House Subcommittee Votes To Remove Appropriations Bill Language That Restricts Washington, D.C., From Funding Needle-Exchange Programs
The House Appropriations Subcommittee on Financial Services and General Government on Tuesday voted to remove from a Washington, D.C., appropriations bill language that prevents the city from financing needle-exchange programs, the AP/NBC4.com reports (AP/NBC4.com, 6/6). The ban was first imposed under a federal law signed by former President Clinton in 1998 that prohibits the district government from using local tax money to fund any organization that operates a needle-exchange program. The House has added the ban each year to the district's appropriations bill.

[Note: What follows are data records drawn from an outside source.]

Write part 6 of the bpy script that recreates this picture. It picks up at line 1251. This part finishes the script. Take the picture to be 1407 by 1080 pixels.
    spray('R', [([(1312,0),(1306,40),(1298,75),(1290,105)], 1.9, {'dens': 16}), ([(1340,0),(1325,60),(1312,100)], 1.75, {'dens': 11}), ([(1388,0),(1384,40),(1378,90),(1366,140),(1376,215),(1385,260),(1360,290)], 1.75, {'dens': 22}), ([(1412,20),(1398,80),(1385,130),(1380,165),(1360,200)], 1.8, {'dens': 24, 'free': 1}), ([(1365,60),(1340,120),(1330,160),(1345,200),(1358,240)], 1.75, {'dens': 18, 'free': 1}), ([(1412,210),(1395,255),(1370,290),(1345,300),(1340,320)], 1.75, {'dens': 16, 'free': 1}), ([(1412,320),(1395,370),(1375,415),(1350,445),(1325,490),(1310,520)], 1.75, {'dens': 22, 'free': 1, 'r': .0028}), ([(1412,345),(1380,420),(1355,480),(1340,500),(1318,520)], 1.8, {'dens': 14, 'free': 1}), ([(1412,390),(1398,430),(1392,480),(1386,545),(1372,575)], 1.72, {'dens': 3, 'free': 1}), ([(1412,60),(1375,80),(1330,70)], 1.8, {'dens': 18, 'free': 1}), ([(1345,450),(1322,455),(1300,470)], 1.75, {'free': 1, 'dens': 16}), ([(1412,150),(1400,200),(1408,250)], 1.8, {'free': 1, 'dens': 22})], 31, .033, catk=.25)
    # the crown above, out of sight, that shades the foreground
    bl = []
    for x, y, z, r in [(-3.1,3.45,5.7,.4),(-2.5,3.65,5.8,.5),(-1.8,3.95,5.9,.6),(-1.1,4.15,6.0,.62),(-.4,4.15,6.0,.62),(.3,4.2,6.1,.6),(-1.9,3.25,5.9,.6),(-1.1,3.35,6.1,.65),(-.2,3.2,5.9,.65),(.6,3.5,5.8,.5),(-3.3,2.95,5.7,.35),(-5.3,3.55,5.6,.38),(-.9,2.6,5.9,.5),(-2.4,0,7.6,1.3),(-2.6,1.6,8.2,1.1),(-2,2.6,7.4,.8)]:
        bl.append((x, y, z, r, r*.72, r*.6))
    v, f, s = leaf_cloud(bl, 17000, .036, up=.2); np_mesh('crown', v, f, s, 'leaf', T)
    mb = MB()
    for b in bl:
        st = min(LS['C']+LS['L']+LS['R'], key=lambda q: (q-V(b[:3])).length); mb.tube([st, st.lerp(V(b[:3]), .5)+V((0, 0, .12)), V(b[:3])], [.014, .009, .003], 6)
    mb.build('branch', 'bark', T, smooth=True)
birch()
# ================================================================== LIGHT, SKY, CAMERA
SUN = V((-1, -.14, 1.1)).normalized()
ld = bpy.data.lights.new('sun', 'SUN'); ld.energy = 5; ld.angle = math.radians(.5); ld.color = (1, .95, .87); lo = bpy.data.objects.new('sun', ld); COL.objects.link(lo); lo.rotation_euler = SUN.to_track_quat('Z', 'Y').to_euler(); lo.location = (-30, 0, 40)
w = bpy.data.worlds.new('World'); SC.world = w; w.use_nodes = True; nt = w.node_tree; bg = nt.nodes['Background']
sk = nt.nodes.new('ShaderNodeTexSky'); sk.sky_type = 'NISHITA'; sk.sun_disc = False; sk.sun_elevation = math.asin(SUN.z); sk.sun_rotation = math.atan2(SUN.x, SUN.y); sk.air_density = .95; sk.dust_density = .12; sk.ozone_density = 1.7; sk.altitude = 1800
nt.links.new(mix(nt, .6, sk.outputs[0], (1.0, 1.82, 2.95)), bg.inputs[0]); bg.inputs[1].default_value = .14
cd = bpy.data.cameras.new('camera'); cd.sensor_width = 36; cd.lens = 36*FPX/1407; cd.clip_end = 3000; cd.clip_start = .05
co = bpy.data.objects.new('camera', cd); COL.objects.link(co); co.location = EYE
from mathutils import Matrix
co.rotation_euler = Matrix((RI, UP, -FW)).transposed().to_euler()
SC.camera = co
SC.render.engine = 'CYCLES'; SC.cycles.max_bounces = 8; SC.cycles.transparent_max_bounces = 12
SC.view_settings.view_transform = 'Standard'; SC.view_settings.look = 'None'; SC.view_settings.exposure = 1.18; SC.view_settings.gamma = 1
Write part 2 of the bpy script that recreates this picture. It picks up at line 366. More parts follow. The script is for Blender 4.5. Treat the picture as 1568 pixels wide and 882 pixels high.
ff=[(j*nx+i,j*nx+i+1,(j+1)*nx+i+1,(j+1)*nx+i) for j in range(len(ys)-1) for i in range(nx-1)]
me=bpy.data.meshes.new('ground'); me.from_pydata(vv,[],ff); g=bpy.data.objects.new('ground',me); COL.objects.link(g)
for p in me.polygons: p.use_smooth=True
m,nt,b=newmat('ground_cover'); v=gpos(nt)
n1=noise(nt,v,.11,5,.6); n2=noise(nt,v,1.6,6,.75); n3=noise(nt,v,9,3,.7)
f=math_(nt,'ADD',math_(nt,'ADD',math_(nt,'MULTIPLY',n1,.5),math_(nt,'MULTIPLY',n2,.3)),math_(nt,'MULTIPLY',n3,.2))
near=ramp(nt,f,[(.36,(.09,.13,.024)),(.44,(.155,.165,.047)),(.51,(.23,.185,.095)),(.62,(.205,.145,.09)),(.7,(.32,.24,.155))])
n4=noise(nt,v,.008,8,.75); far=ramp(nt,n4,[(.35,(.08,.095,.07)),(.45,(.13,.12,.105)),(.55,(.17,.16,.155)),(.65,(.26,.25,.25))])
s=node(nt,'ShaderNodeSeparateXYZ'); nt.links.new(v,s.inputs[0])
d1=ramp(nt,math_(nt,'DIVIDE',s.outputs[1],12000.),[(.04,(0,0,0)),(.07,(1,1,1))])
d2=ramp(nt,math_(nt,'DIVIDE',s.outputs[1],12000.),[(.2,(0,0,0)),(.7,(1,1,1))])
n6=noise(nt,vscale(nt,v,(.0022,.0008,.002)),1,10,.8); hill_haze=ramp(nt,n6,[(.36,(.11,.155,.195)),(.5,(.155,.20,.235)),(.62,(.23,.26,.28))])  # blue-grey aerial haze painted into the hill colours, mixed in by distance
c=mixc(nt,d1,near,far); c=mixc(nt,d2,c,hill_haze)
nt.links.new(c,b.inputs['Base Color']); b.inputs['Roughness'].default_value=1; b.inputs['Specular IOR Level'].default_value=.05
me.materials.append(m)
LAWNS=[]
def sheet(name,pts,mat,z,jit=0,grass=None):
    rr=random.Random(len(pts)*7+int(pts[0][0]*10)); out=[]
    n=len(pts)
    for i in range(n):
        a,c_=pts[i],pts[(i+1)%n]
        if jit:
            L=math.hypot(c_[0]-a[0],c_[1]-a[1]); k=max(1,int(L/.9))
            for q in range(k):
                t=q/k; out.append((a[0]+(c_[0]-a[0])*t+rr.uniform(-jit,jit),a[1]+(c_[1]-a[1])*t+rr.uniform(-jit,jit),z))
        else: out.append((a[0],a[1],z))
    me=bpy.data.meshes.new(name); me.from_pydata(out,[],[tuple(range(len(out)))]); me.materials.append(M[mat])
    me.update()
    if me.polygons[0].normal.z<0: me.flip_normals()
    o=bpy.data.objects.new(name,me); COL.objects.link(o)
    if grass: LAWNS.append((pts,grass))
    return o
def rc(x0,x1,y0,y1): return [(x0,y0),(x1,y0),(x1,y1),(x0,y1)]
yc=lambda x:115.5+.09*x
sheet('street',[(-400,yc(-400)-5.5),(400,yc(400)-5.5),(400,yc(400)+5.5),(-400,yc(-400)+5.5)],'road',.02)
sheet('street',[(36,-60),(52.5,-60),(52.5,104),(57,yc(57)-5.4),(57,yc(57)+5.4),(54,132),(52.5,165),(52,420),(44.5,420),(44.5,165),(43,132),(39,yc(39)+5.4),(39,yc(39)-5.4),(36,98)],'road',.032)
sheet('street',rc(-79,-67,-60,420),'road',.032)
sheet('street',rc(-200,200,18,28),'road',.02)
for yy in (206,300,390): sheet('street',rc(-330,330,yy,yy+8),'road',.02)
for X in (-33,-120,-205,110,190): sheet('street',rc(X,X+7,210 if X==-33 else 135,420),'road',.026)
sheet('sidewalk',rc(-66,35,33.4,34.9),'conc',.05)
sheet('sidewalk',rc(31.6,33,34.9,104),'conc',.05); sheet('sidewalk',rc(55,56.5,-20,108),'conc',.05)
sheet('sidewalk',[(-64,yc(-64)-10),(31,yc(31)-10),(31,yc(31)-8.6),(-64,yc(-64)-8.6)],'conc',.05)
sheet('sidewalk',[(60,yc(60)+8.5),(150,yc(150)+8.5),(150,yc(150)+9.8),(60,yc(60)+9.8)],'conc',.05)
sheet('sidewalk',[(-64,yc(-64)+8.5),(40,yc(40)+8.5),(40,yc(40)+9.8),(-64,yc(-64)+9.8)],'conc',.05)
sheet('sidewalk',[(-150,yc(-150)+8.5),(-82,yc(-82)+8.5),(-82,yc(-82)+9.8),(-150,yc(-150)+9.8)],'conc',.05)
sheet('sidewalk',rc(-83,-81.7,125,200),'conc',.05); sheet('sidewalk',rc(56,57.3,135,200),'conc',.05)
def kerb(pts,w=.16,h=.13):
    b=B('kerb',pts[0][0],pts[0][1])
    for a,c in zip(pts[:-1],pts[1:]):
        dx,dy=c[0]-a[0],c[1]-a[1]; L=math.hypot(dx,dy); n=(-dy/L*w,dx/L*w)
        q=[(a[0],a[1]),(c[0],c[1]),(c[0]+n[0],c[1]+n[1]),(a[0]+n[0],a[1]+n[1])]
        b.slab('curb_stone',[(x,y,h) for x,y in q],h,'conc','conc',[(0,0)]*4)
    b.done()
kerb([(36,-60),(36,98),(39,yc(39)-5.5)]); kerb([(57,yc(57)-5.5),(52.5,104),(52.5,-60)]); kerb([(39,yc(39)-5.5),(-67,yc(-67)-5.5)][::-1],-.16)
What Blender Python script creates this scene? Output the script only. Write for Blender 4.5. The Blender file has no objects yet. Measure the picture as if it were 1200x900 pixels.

Rep. Jose Serrano (D-N.Y.), chair of the subcommittee, recently said he would make it a priority to push for removal of the language. District Mayor Adrian Fenty has said that he will provide funds for needle-exchange programs as soon as Congress removes the language.
Injection drug use is the second most common mode of HIV transmission among men in the district and the most common mode among women in the city. Prevention Works!, the district's only needle-exchange program, is financed through private donations and reaches about one-third of the estimated 9,700 injection drug users in the city (Kaiser Daily HIV/AIDS Report, 6/5). The appropriations bill still faces a series of votes in the House and Senate before being sent to President Bush (AP/NBC4.com, 6/6).
Related Editorial
Although HIV/AIDS is "laying waste" to the district, the city is "prohibited by Congress from using its own money to fund a needle-exchange program," a Washington Post editorial says. Needle-exchange programs "constitute but one weapon in an arsenal of measures to help" curb the spread of HIV, and they also "make it easier for outreach workers to talk to users about their addictions and then get them into treatment," the editorial says. If "all goes well, the district would be able to get something up and running for" fiscal year 2008, the editorial says, concluding that "Congress should let it happen" (Washington Post, 6/6).